From earlier in my life I was different. I knew in my soul, in my spirit, and later as the spirit had manifest itself in my life, I knew the road ahead of me would be long and hard at times. Nevertheless, I was in the service of the Lord. It was at West Cliffe one early morning after Grandmother and Grandfather Norman took me with them to water their tobacco, that I had my first vision. The Prophet Elijah, Isaiah Abraham and The Lamb appear to me.
Picture of Flowers taken, by me, up at West Cliffe:
The Flower I would come to use as a reminder
of West Cliffe. This flower that grew wild on West Cliffe
Estate
West Cliffe
Who Poison my father- Who decided his faith?: ~48
These men began talking to me as I sat next to be huge boulder off from Grandmother and Grandfather. Later, as I told Grandmother that the three men came and was talking with me, she understood and told me that indeed I was a special child to God. I was no more than three years old. The beautiful reddish cloud came, and out of the cloud appear the three men and the lamb. Thus, I would come to know and understand myself and who I am. I could never and would never fit into groups, clicks and or any other entity, which wasn't of God. Indeed, I would walk alone. Only God and the Angels walk with me.
Who Poison My father:
Who Decided His faith?
"What is it that a man should profit by gaining the world, but loose his soul."

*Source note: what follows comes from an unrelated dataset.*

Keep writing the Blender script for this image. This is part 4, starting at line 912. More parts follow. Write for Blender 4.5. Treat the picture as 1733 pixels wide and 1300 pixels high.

Jamaicans can be the friendliest culture of people. Jamaicans can also be the worst deadliest set of cultured people. Jamaicans, the people who came from all walks of life, has their own history and with a combinations of cultures, tells their own story, thus re-writing their own history.
My father had a hard murmur; a micro valve prolapsed heart condition. It wasn't a secret. Everyone knew. Everyone in the community knew. We are all cousins, huge extensions of cousins. The outside world calls it Royalty. To us the community we are an extension of our cultural heritage of Jewish and Native Jamaican Indian people, and so, in spite of where we had lived and came to know ourselves, our deep ethnicity had paved the way. There's no shame in us marrying a distance cousin. We are all one, knowing about each other's ways, norms, health, whether sickness or pain.
Who wanted my father dead? Why?
For his butcher license?
For his short success?
I get disgusted when I read from visitors who visit the island for short periods, who stayed on, or just outside the tourist resorts, and then 'come preaching' about their familiarity with the culture. Do they really, truly know anything about the Jamaican culture? Do they truly know anything beyond what they have read in bogus history or sightseeing books? Do they truly know or understand anything beyond the half-truth; half lies in perhaps Steven Segal's Hollywood movies about Jamaica? I was borne and raised in Jamaica, and even as I knew many things, there are things and people that I don't know, and perhaps will never know or understand. Things that for a long time, I didn't want to know. I would later tell it, in another place and another time, under a different situation.
Yet, the man who poisoned my father was someone he knew, someone who he had seek to help. Like a wolf in a lamb's innocent clothing he came. Like a wolf in sheep's clothing he left. Nallis Lindsay came, having taken my father's life. Later, he fought me with the same vengeance, yet in a different way, as he did my father. I have long learned to sing the song "For the lion of Judah, that shall break every chain, and give me that victory, again and again. "Indeed!
West Cliffe -
Chapter Six
Who Poison my father: Who decided his faith? :~ 49
Nallis fought me with a viscous passion of evil, and for the same that my mother told him that she couldn't sell him our land our property after Daddy had passed away. The boldness of him to have come to offer my mother money, the very money he stole from my father, days before he would have set out to take Daddy's life. Thus, with the help of my mother, if only they could get rid of me, Dun would have sold everything off to the enemy and left us, Daddy's children with 'nothing.' With the help of God and His Angels; with Uncle Maxie and Aunt Dell comforting love, I would have prevailed. My God, there was a reason for me to have been in Germany from 1982 and into 1987.
I, My Brother's Keeper. I, The Family Strength
I thank the Higher Powers for my innateness, for my strength to have dealt with all of the trials that came with having to carry the burden of my family, and of the reality that life and things does exist in retrospect of what may have been. Since my mother couldn't care less, knowing what was obvious, daddy's death went by with the perpetrator getting off scotch free. My mother had forced my Brother Honey into silence. Like a good first son, Honey obeyed her. Something's that would later come back to haunt Honey. Nevertheless my question was again: why?
Today I laugh real laughter of things that happen only years before. My sister Doreen always asked, how, did I always ends up winning. How did I always ends up on top, in spite of? She told me that it was not fair for me to end up with him, meaning my son, meaning the somewhat "reincarnation of daddy." I laugh at her. If only she knew. Now she will know. I deserve winning. I am a winner.
My son is not my father's reincarnation. Instead, my son is he, himself, a person more powerful than my father.
September 2001
I went home and did what I had to do. I went back and cried, the tears that I should had shed that November 1980 at my father's funeral.
I stood there and let the tears flow. Then I knew that I was home and that I had closed that chapter.
I fell asleep in my room. No one turns out the light. No one would turn out the light. I heard my father's footsteps. He hadn't crossed over. He came, looked, but didn't turn out the light. He has to look at me. I felt his presence in the doorway.
My stepfather was there on the other side of the house. He slept in my father's room; my father's house.
The light stayed on in the passageway, a symbol that 'daddy' didn't have to come to turn off the light anymore. For the light will burn in the new creation of him. The circle has closed, at least for awhile. Daddy was to remain for awhile longer.